When you organize the terms the right way, the answer sort of pops out. Whenever you see a value multiplied by its own complex conjugate, just think of it as some real number, some scaling factor. For example, one part in the final expression looks like some certain real number all times R, the reference wave. And what this corresponds to is a scaled copy of that reference wave here on the other side of the film. In our simple point example, that would correspond to the zeroth order beam from the diffraction grating off the zone plate. The key
term is this part right here. It looks like some real number, some scaling factor, multiplied by the object wave itself. So here you are on the other side of the film during reconstruction, and the expression for the state of the light field includes this scaled copy of the object wave. It doesn't matter how complicated O is, the scene that it comes from could have whatever complicated optics that you want. But here on the other side of the film there will always be this scaled copy of o. In our simple point example, this corresponds to one
of those first order beams. And finally, you have this funny little term at the end that involves the complex conjugate of the object wave. This corresponds, as you can probably guess, to the conjugate image, and maybe now the name makes a little bit more sense. This is a difficult term to make sense of, and I'm not going to say too much more about it, other than to show that for the hologram we made, if you flip the film around, you can see this conjugate image as a very bizarre, warped, and reflected version of the original
scene. So that is it. A little piece of complex algebra shows why you have a copy of the object wave on the other side of the film. And importantly, there were no assumptions about how simple that object wave is. Also, it makes no assumptions about how simple the reference wave is. You just need to be able to reproduce the same wave that you used during recording, or at least something close to it. Even though this is more powerful, on its own I would find this explanation very unsatisfying. The breakdown of a single point with the
zone plate pattern and diffraction gradings, for all of its shortcomings, gives a lot more intuition in my opinion.
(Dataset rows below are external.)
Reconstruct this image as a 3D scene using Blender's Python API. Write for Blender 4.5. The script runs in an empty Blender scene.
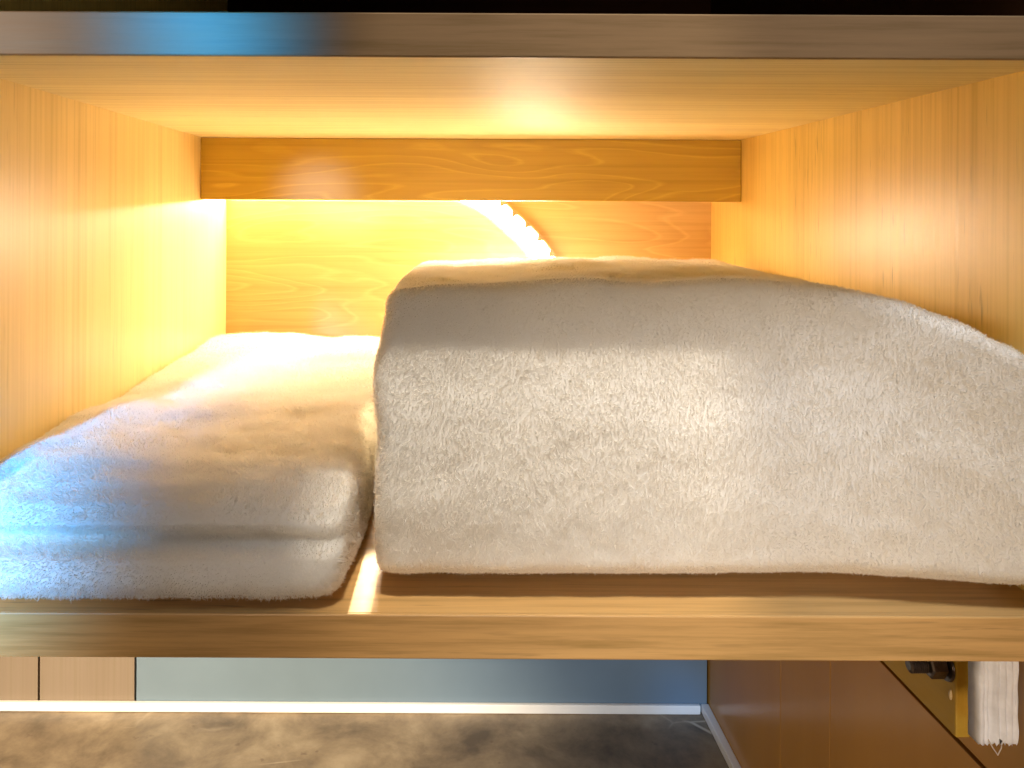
import bpy, bmesh, math, random
from mathutils import Vector, noise
R = math.radians
random.seed(7)
S = bpy.context.scene
COL = S.collection

# ------------------------------------------------------------------ measures (metres; camera at the origin, looking along +Y)
XL, XR = -0.2745, 0.3155           # inner faces of the side panels
YF = 0.400                        # front edge of the boards
YR = 0.850                        # front face of the rear rail
YB = 0.949                        # back panel
ZT = 0.079                        # underside of the top board
ZS = -0.2072                      # top of the shelf
TB = 0.0226                       # board thickness
ZFLOOR = -0.6110

# ------------------------------------------------------------------ node helpers
def mat(name):
    m = bpy.data.materials.new(name); m.use_nodes = True
    nt = m.node_tree
    b = nt.nodes['Principled BSDF']
    return m, nt, b
def N(nt, t, **kw):
    n = nt.nodes.new(t)
    for k, v in kw.items():
        if hasattr(n, k) and not k in n.inputs: setattr(n, k, v)
        else: n.inputs[k].default_value = v
    return n
def L(nt, a, b): nt.links.new(a, b)
def mapping(nt, scale, loc=(0,0,0), rot=(0,0,0)):
    tc = N(nt, 'ShaderNodeTexCoord'); mp = N(nt, 'ShaderNodeMapping')
    mp.inputs['Scale'].default_value = scale; mp.inputs['Location'].default_value = loc
    mp.inputs['Rotation'].default_value = rot
    L(nt, tc.outputs['Object'], mp.inputs['Vector']); return mp.outputs['Vector']
def ramp(nt, src, stops):
    r = N(nt, 'ShaderNodeValToRGB'); e = r.color_ramp.elements
    while len(e) < len(stops): e.new(0.5)
    for i, (p, c) in enumerate(stops):
        e[i].position = p; e[i].color = (c[0], c[1], c[2], 1) if hasattr(c, '__len__') else (c, c, c, 1)
    L(nt, src, r.inputs['Fac']); return r.outputs['Color']
def mix(nt, fac, a, b, mode='MIX'):
    m = N(nt, 'ShaderNodeMix', data_type='RGBA', blend_type=mode)
    for s, v in ((0, fac), (6, a), (7, b)):
        if hasattr(v, 'is_linked'): L(nt, v, m.inputs[s])
        else: m.inputs[s].default_value = v if s == 0 else (v[0], v[1], v[2], 1)
    return m.outputs[2]
def noise_n(nt, vec, scale=1, detail=4, rough=.55, dist=0):
    n = N(nt, 'ShaderNodeTexNoise'); n.inputs['Scale'].default_value = scale
    n.inputs['Detail'].default_value = detail; n.inputs['Roughness'].default_value = rough
    n.inputs['Distortion'].default_value = dist
    L(nt, vec, n.inputs['Vector']); return n.outputs['Fac']
def bump(nt, b, src, strength, dist=.001):
    bp = N(nt, 'ShaderNodeBump'); bp.inputs['Strength'].default_value = strength; bp.inputs['Distance'].default_value = dist
    L(nt, src, bp.inputs['Height']); L(nt, bp.outputs['Normal'], b.inputs['Normal'])

def wood(name, base, grain='X', rough=.4, contrast=1.0, cathedral=0.0, pores=.5, seed=0.0, coat=0.0, face='Z', spec=.5, flen=3.0):
    """Veneered oak: long fibres along one axis, dark pore dashes, optional flat-sawn arches."""
    m, nt, b = mat(name)
    ax = 'XYZ'.index(grain)
    def sc(lo, hi):
        s = [hi, hi, hi]; s[ax] = lo; return s
    off = (seed*1.7, seed*2.3, seed*.9)
    fib = noise_n(nt, mapping(nt, sc(flen, 230), off), 1, 5, .65)
    broad = noise_n(nt, mapping(nt, sc(flen*.3, 24), off), 1, 3, .5)
    dark = [c*(1-.24*contrast) for c in base]; dark[2] *= .85
    lite = [min(.95, c*(1+.12*contrast)) for c in base]
    c1 = ramp(nt, fib, [(.28, dark), (.52, base), (.78, lite)])
    c2 = ramp(nt, broad, [(.3, (.84, .80, .74)), (.55, (1, 1, 1)), (.75, (1.0, 1.0, 1.0))])
    col = mix(nt, .75*min(1, contrast), c1, c2, 'MULTIPLY')
    h = fib
    if cathedral:
        f = noise_n(nt, mapping(nt, sc(2.6, 15), (seed*3.1, .3*seed, seed*1.3), (0, R(7), 0)), 1, 2.2, .42, .25)
        k = N(nt, 'ShaderNodeMath', operation='MULTIPLY'); k.inputs[1].default_value = 17; L(nt, f, k.inputs[0])
        fr = N(nt, 'ShaderNodeMath', operation='FRACT'); L(nt, k.outputs[0], fr.inputs[0])
        jag = noise_n(nt, mapping(nt, sc(40, 400), off), 1, 2, .6)
        ja = N(nt, 'ShaderNodeMath', operation='MULTIPLY_ADD'); ja.inputs[1].default_value = .22; ja.inputs[2].default_value = -.11; L(nt, jag, ja.inputs[0])
        fa = N(nt, 'ShaderNodeMath', operation='ADD'); L(nt, fr.outputs[0], fa.inputs[0]); L(nt, ja.outputs[0], fa.inputs[1])
        rings = ramp(nt, fa.outputs[0], [(0, (1.1, 1.12, 1.15)), (.12, (.93, .90, .86)), (.55, (1, 1, 1)), (.82, (1.02, 1.02, 1.03)), (.95, (1.22, 1.28, 1.4)), (1, (1.12, 1.15, 1.2))])
        col = mix(nt, cathedral, col, rings, 'MULTIPLY')
    if pores:
        p = noise_n(nt, mapping(nt, sc(26, 360), off), 1, 2, .5)
        pm = ramp(nt, p, [(.27, 1), (.37, 0)])
        pat = noise_n(nt, mapping(nt, sc(3, 16), off), 1, 2, .5)
        pmask = ramp(nt, pat, [(.45, 0), (.65, 1)])
        pp = mix(nt, 1.0, pm, pmask, 'MULTIPLY')
        sep = N(nt, 'ShaderNodeMath', operation='MULTIPLY'); sep.inputs[1].default_value = pores
        L(nt, pp, sep.inputs[0])
        col = mix(nt, sep.outputs[0], col, [c*.42 for c in base])
    L(nt, col, b.inputs['Base Color'])
    rr = N(nt, 'ShaderNodeMapRange'); rr.inputs['To Min'].default_value = rough-.07; rr.inputs['To Max'].default_value = rough+.09
    L(nt, fib, rr.inputs['Value']); L(nt, rr.outputs[0], b.inputs['Roughness'])
    b.inputs['Specular IOR Level'].default_value = spec; b.inputs['Coat Weight'].default_value = coat; b.inputs['Coat Roughness'].default_value = .36
    bump(nt, b, h, .12, .0006)
    return m

# ------------------------------------------------------------------ materials
OAK = (.81, .64, .285)
M = {}
M['ceil']  = wood('oak_veneer_lengthwise', (.89, .79, .45), 'X', .58, .9, pores=.75, seed=1, spec=.35, flen=4.5)
M['sideL'] = wood('oak_veneer_upright', OAK, 'Z', .34, .75, pores=.3, seed=2, coat=.3)
M['sideR'] = wood('oak_veneer_upright_streaked', (.83, .625, .21), 'Z', .36, .8, pores=.8, seed=5, coat=.3)
M['rail']  = wood('flat_sawn_oak_rail', (.47, .30, .03), 'X', .36, .7, cathedral=.75, pores=.15, seed=3)
M['back']  = wood('flat_sawn_oak_back', (.55, .39, .16), 'X', .45, .6, cathedral=.55, pores=.1, seed=4)
M['shelf'] = wood('oak_shelf', (.56, .33, .12), 'X', .36, 1.3, pores=.6, seed=6, flen=7)
M['edge']  = wood('worn_oak_edging', (.42, .275, .15), 'X', .38, 1.2, pores=.8, seed=8, spec=.25, flen=9)
M['bay_shade'] = wood('upper_bay_shade', (.035, .014, .008), 'X', .6, .6, pores=0, seed=9, spec=.05)  # near-black colour stands in for the shade of the upper bay
M['tan']   = wood('beige_wood_panel', (.21, .165, .125), 'Z', .45, .45, pores=.1, seed=11)
M['cleat'] = wood('ochre_painted_batten', (.46, .285, .03), 'Y', .5, .4, pores=.1, seed=12)

def towel_mat(name, base):
    m, nt, b = mat(name)
    n = noise_n(nt, mapping(nt, (14, 14, 14)), 1, 5, .6)
    c = ramp(nt, n, [(.3, [x*.93 for x in base]), (.6, base)])
    L(nt, c, b.inputs['Base Color'])
    b.inputs['Roughness'].default_value = .85; b.inputs['Specular IOR Level'].default_value = .15
    b.inputs['Sheen Weight'].default_value = .15; b.inputs['Sheen Roughness'].default_value = .4
    return m
M['towel'] = towel_mat('white_cotton_terry', (.86, .84, .80))
m, nt, b = mat('white_cotton_pile')
b.inputs['Base Color'].default_value = (.89, .865, .815, 1); b.inputs['Roughness'].default_value = .8
b.inputs['Specular IOR Level'].default_value = .25
tr = N(nt, 'ShaderNodeBsdfTranslucent'); tr.inputs['Color'].default_value = (.89, .865, .815, 1)
ms = N(nt, 'ShaderNodeMixShader'); ms.inputs[0].default_value = .3
L(nt, b.outputs[0], ms.inputs[1]); L(nt, tr.outputs[0], ms.inputs[2]); L(nt, ms.outputs[0], nt.nodes['Material Output'].inputs['Surface'])
M['pile'] = m

m, nt, b = mat('led_tape_glow')
b.inputs['Base Color'].default_value = (.9, .8, .5, 1)
b.inputs['Emission Color'].default_value = (1, .78, .55, 1); b.inputs['Emission Strength'].default_value = 93
M['led'] = m
def plain(name, col, rough=.5, metal=0, var=.12, vs=40):
    m, nt, b = mat(name)
    n = noise_n(nt, mapping(nt, (vs, vs, vs)), 1, 4, .6)
    L(nt, ramp(nt, n, [(.3, [x*(1-var) for x in col]), (.7, [min(1, x*(1+var)) for x in col])]), b.inputs['Base Color'])
    b.inputs['Roughness'].default_value = rough; b.inputs['Metallic'].default_value = metal
    bump(nt, b, n, .1, .0005)
    return m
M['tape']  = plain('cream_tape_backing', (.55, .42, .25), .5)
M['clip']  = plain('clear_tape_clip', (.30, .22, .10), .3)
M['wall']  = plain('pale_grey_wall_panel', (.14, .20, .26), .38, var=.06, vs=9)
M['gap']   = plain('dark_panel_joint', (.06, .03, .015), .8)
M['skirt'] = plain('white_skirting', (.86, .85, .82), .35, var=.03)
M['steel'] = plain('tarnished_steel', (.16, .13, .115), .35, .9, var=.3, vs=300)
M['plastic'] = plain('white_ridged_plastic', (.80, .80, .82), .45, var=.1, vs=120)
M['fibre'] = plain('pale_fibre', (.72, .62, .5), .7)
M['glue']  = plain('dried_cream_glue', (.75, .60, .36), .35)

# glossy brown side wall with fine joints
m, nt, b = mat('glossy_brown_laminate')
n = noise_n(nt, mapping(nt, (9, 9, 1.5)), 1, 4, .6)
L(nt, ramp(nt, n, [(.3, (.42, .21, .045)), (.7, (.50, .26, .055))]), b.inputs['Base Color'])
b.inputs['Roughness'].default_value = .22; b.inputs['Specular IOR Level'].default_value = .35
n2 = noise_n(nt, mapping(nt, (30, 30, 6)), 1, 3, .5); bump(nt, b, n2, .05, .001)
M['brown'] = m

# brown stone floor with pale veins and specks
m, nt, b = mat('brown_stone_floor')
n = noise_n(nt, mapping(nt, (13, 13, 13)), 1, 8, .66, .25)
c = ramp(nt, n, [(.32, (.10, .072, .045)), (.44, (.19, .14, .088)), (.55, (.27, .205, .13)), (.68, (.38, .30, .20))])
v = N(nt, 'ShaderNodeTexVoronoi', feature='DISTANCE_TO_EDGE'); v.inputs['Scale'].default_value = 1.0
vm = mapping(nt, (4.5, 7, 5), (.37, .1, 0), (0, 0, R(35)))
wn = N(nt, 'ShaderNodeTexNoise'); wn.inputs['Scale'].default_value = 2.2; wn.inputs['Detail'].default_value = 4
L(nt, vm, wn.inputs['Vector'])
wv = mix(nt, .22, vm, wn.outputs['Color'], 'ADD'); L(nt, wv, v.inputs['Vector'])
vein = ramp(nt, v.outputs['Distance'], [(.0, 1), (.006, .5), (.014, 0)])
sc1 = N(nt, 'ShaderNodeTexVoronoi', feature='DISTANCE_TO_EDGE'); sc1.inputs['Scale'].default_value = 1.0
L(nt, mapping(nt, (3.1, 9.5, 4), (.8, .35, 0), (0, 0, R(-28))), sc1.inputs['Vector'])
scr = ramp(nt, sc1.outputs['Distance'], [(0, .8), (.006, .6), (.011, 0)])
scm = ramp(nt, noise_n(nt, mapping(nt, (9, 9, 9), (5, 2, 0)), 1, 2, .5), [(.56, 0), (.62, 1)])
c = mix(nt, mix(nt, 1, scr, scm, 'MULTIPLY'), c, (.66, .56, .42))
vk = ramp(nt, noise_n(nt, mapping(nt, (6, 6, 6), (3, 1, 0)), 1, 3, .5), [(.56, 0), (.66, .6)])
c = mix(nt, mix(nt, 1, vein, vk, 'MULTIPLY'), c, (.62, .52, .38))
sp = ramp(nt, noise_n(nt, mapping(nt, (70, 70, 70)), 1, 2, .5), [(.25, .4), (.31, 0)])
c = mix(nt, sp, c, (.07, .03, .02))
L(nt, c, b.inputs['Base Color']); b.inputs['Roughness'].default_value = .4; bump(nt, b, n, .15, .001)
M['floor'] = m

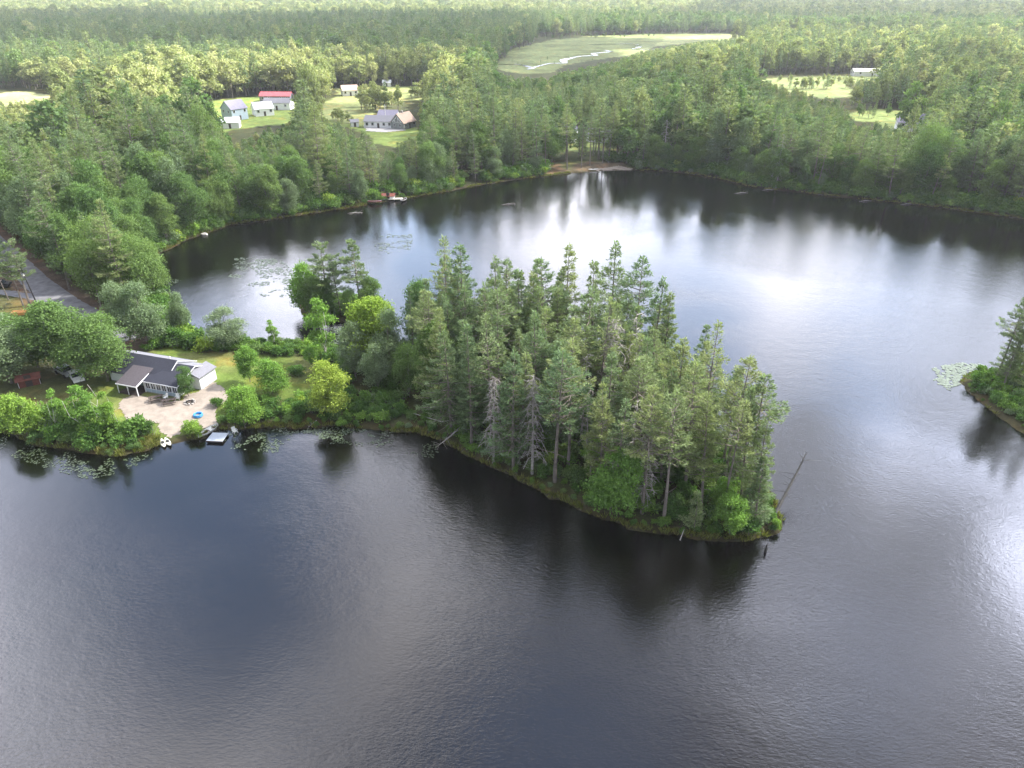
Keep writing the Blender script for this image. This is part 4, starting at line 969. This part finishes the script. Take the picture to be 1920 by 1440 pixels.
def cottage(label, px, py, w, d_, h, rh, rz, wall, roof, zb=None, cat='house', win=3, door=True, name='house', ridge='x'):
    """gabled building: long axis x, gables at its ends, foot centre at a photo pixel"""
    x, y = P(px, py, 2.4); wall = M['farwhite'] if wall is M['white'] and y > 200 else wall; e = empty(name, (x, y, hz(x, y)-.1), rz); tag(e, label, cat)
    m = MB(); m.box(-w/2, w/2, -d_/2, d_/2, 0, h)
    for s in (-1, 1): m.prism([(s*w/2-.03, -d_/2, h-.05), (s*w/2-.03, d_/2, h-.05), (s*w/2-.03, 0, h+rh)], (.06, 0, 0))
    m.build('wall', wall, e); o = .35; zz = rh/(d_/2)*o
    r = MB(); r.slab([(-w/2-o, -d_/2-o, h-zz+.08), (w/2+o, -d_/2-o, h-zz+.08), (w/2+o, 0, h+rh+.08), (-w/2-o, 0, h+rh+.08)], .1)
    r.slab([(-w/2-o, .002, h+rh+.08), (w/2+o, .002, h+rh+.08), (w/2+o, d_/2+o, h-zz+.08), (-w/2-o, d_/2+o, h-zz+.08)], .1); r.build('roof', roof, e)
    for k in range(win):
        cx = -w/2+w*(k+.5)/win
        if door and k == win//2:
            MB().box(cx-.5, cx+.5, -d_/2-.06, -d_/2-.01, .1, 2.2).build('door', M['shade'], e); continue
        f = MB().box(cx-.65, cx+.65, -d_/2-.07, -d_/2-.01, h-1.9, h-.5).build('window', M['trim'], e); MB().box(cx-.53, cx+.53, -d_/2-.10, -d_/2-.075, h-1.78, h-.62).build('pane', M['glass'], f)
    for s in (-1, 1):
        for k in (-1, 1):
            f = MB().box(*sorted((s*(w/2+.035), s*(w/2+.09))), k*d_*.22-.5, k*d_*.22+.5, h-1.9, h-.5).build('window', M['trim'], e)
            MB().box(*sorted((s*(w/2+.094), s*(w/2+.12))), k*d_*.22-.4, k*d_*.22+.4, h-1.8, h-.6).build('pane', M['glass'], f)
    return e
e = cottage('tan roofed house with a dark timbered gable facing the pond, right of the white house', 757,240, 9.5, 7, 3.0, 3.6, R(62), M['greywall'], M['tan'])
MB().prism([(-4.85, -2.7, 3.0), (-4.85, 2.7, 3.0), (-4.85, 0, 5.7)], (-.06, 0, 0)).build('gable_panel', M['white'], e)
for k in (-2, -1, 0, 1, 2): MB().box(-4.97, -4.92, k*.8-.24, k*.8+.24, 3.15, 5.2-abs(k)*.8).build('gable_window', M['glass'], e)
MB().box(-1, -.2, -.4, .4, 5.8, 7.6).build('chimney', M['rock'], e)
e = cottage('white single storey house with a grey roof beside the gravel yard', 714,238, 13, 8, 3.0, 2.0, R(-6), M['white'], M['roofgrey'], win=5)
cottage('white long house with a grey blue roof up the slope behind the first white house', 730,226, 9, 7, 3, 1.8, R(-6), M['white'], M['purple'])
cottage('small grey shed on the lawn left of the gravel yard', 665,238, 3.4, 3, 2.3, 1.0, R(20), M['white'], M['roofgrey'], cat='shed', name='shed', win=1)
cottage('long low building with a bright red metal roof among the village trees', 520,190, 17, 7, 3.2, 1.7, R(-2), M['purple'], M['redroof'], win=5)
cottage('white farmhouse in front of the red roofed building', 494,216, 9, 8, 3.6, 2.6, R(30), M['white'], M['white'])
cottage('white two part house with a mint end wall right of the farmhouse', 524,205, 14, 7, 3.6, 2.0, R(-4), M['white'], M['roofgrey'])
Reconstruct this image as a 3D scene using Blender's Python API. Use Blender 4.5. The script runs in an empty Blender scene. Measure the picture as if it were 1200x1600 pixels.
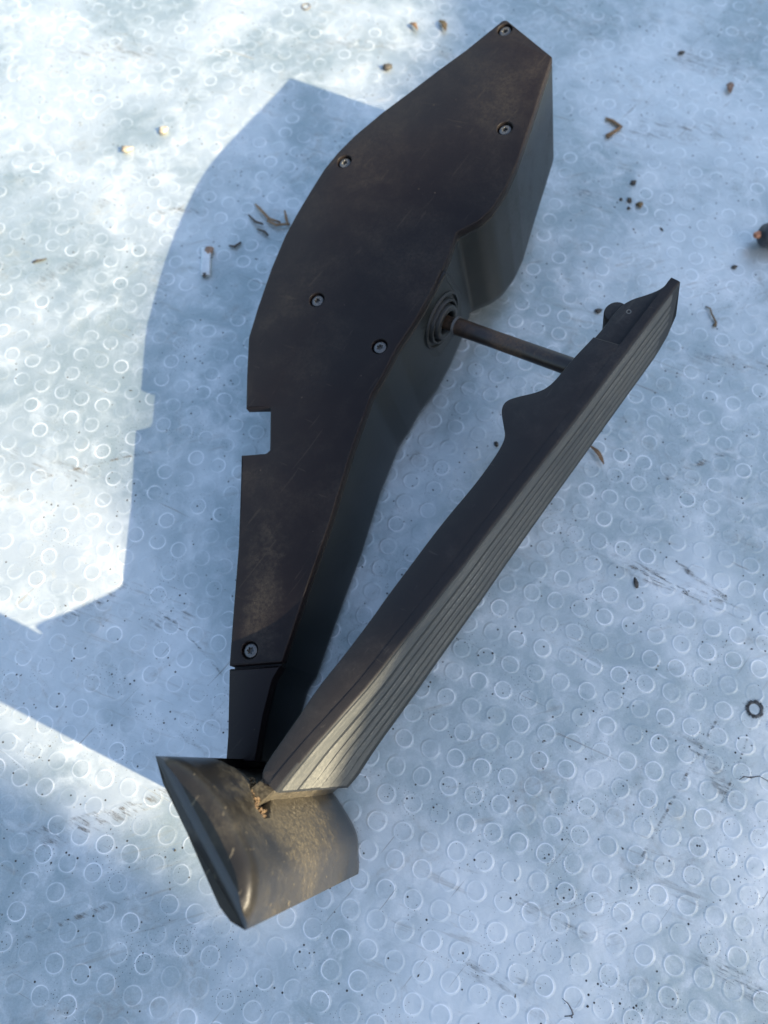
import bpy, bmesh, math, random
from mathutils import Vector, Matrix, noise

# ------------------------------------------------------------------ camera, sky, sun, exposure
sc = bpy.context.scene
col = sc.collection
MM = 0.001

cam_d = bpy.data.cameras.new("camera")
cam = bpy.data.objects.new("camera", cam_d)
col.objects.link(cam)
cam.matrix_world = Matrix(((0.999873, 0.005354, 0.015041, 0.0),
                           (0.0, 0.942103, -0.335325, 0.0),
                           (-0.015966, 0.335282, 0.941983, 0.32),
                           (0, 0, 0, 1)))
cam_d.sensor_width = 36.0
cam_d.lens = 1180.0 / 1600.0 * 36.0
cam_d.clip_start = 0.005
cam_d.clip_end = 100.0
cam_d.dof.use_dof = True
cam_d.dof.focus_distance = 0.27
cam_d.dof.aperture_fstop = 9.5
sc.camera = cam

SUN_EL = math.radians(32.3)
sun_vec = Vector((0.879, -0.477, 0.632)).normalized()
SUN_ROT = math.atan2(sun_vec.x, sun_vec.y)

world = bpy.data.worlds.new("World")
sc.world = world
world.use_nodes = True
wn = world.node_tree.nodes
wn.clear()
w_out = wn.new("ShaderNodeOutputWorld")
w_bg = wn.new("ShaderNodeBackground")
w_sky = wn.new("ShaderNodeTexSky")
w_sky.sky_type = 'NISHITA'
w_sky.sun_disc = False
w_sky.sun_elevation = SUN_EL
w_sky.sun_rotation = SUN_ROT
w_sky.air_density = 1.0
w_sky.dust_density = 2.2
w_sky.ozone_density = 0.5
w_bg.inputs["Strength"].default_value = 0.125
world.node_tree.links.new(w_sky.outputs[0], w_bg.inputs[0])
world.node_tree.links.new(w_bg.outputs[0], w_out.inputs[0])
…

For instance, the algebra tells you nothing about how the film resolution could matter, but the abstract path and all the power that it brings does offer some reassurance that the shortcomings in that first explanation are all surmountable. In his Nobel Prize lecture, Gabor wrote, in holography, nature is on the inventor's side. You do actually need to say a little bit more to finish the abstract derivation. Strictly speaking, we've only shown that you have a copy of this
object wave on the plane immediately after the film, but what you want to show is that it exists in all of 3D space, beyond that film. Rigorously justifying this would go beyond the scope of an already long lesson, but it's not too hard a fact to believe. What we're basically saying is that if you have some function that you know satisfies whatever equations light must obey, namely the object wave O, and you have another function describing a steady state wave where you know that O shows up as a component along a 2D boundary like this,
then in the free space beyond that boundary, the wave must also include as a component O in its entirety. This actually has a nice connection to the key mystery from the very beginning of the lesson of how a three-dimensional scene could possibly be stored on 2D film. Part of what's required for this to be possible is that light obeys laws regular enough that the state of a light wave in 3D space is sufficiently constrained by its value on a 2D boundary.